Well, if your name is Mike or Peter your chances of encountering a shark are much higher than if your name is Jonas. So, do sharks have a preference for those named Mike or Peter or are there simply fewer surfers named Jonas?

Biased sampling and jumping to conclusions can fool even the smartest among us. There is a big difference between the correlation of events moving in concert and events that merely influence each other.

As an example, there is a strong correlation between the number of nesting storks in Denmark and the number of newborn babies. However, one cannot conclude that these storks bring the babies from Egypt from this one fact.

Even when events are shown to influence each other, how can one really know which event influenced the other and if the events are statistically significant. Even events such as higher temperatures and soft drink consumption can be hard to prove.

Ventures, especially new entrepreneurial ventures and startups, rely on new big reliable insights to create breakthrough innovative offerings. However, all too often they are fooled by randomness and burn precious cash before they can realize their error and pivot, if they ever realize it at all.

Business Analytics of Small and Big Data is an artful science, requiring logic as well as intuition. This is especially true when it comes to creating insights that can inspire breakthrough innovation and not just simple A/B split testing, such as, should the site have a blue or green background. Below is a seven-step Design Science Research approach to systematically developing rigorous insights that work.

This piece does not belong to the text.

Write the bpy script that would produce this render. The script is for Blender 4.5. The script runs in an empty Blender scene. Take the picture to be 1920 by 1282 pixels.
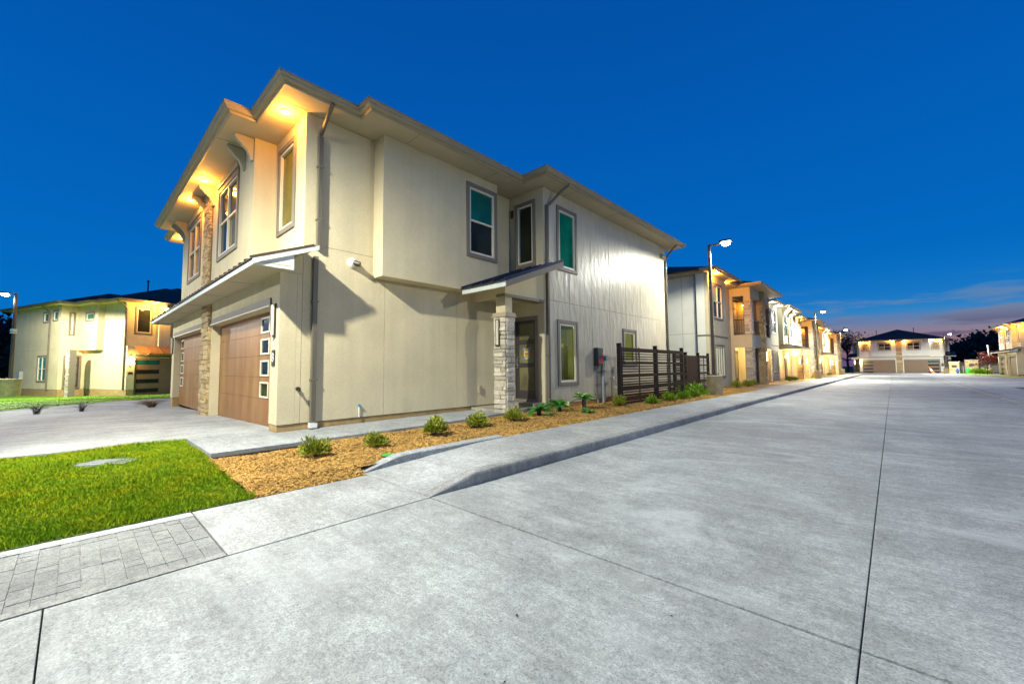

1) Generating Big Ideas from fundamental meanings
The founders or their development team meet in multiple sessions over a short period of time (weeks) to generate Whys for the ventures by exploring a proven taxonomy of meanings.

2) Qualitative expert interviews
Using an open-ended interview guide, experts are consulted in the domains from which the startup is considering synthesizing knowledge, to create a breakthrough innovative new venture.

3) Brainstorming concepts business concepts
Applying standard brainstorming, invite experts to generate criteria for success, criteria for concepts and create a new venture concept addressing Why, How and What. The experts then select the most promising concepts with which to proceed.

4) Qualitative crowdsourcing, using a range of diverse social networks.
The new venture concepts are presented in a wide range of forums to gather feedback and, more importantly, to uncover biases, such as Pro-Innovation Bias, Curse of Knowledge Bias and Stereotyping.

5) Co-creating a hypothesis and plan for quantitative and qualitative data gathering
Critical assumptions behind the new venture are listed and approaches devised for testing.

6) Data collection
Quantitative data collection, supplemented with qualitative control questions/data to make sure research team and/or interviewee are clear on what is being measured and understand the use of the measuring scale(s).

7) Data analysis
Standard statistics are applied, such as correlations and comparing means/averages. Unexpected results require extra attention, since they can reveal poor procedures, true insights or simply be random occurrences and outliers.

Since the Greeks found no value in testing their models, for two thousand years, we all believed that light and heavy objects fell at different speeds. Now we cannot wait that long!

Now, however, established and new ventures in particular, can achieve immense competitive advantages by the application of scientific methods, such as Design Science Research, to discover and validate their big ideas. They can address the Why - How - What of their venture without spending another two thousand years before discovering their best road forward.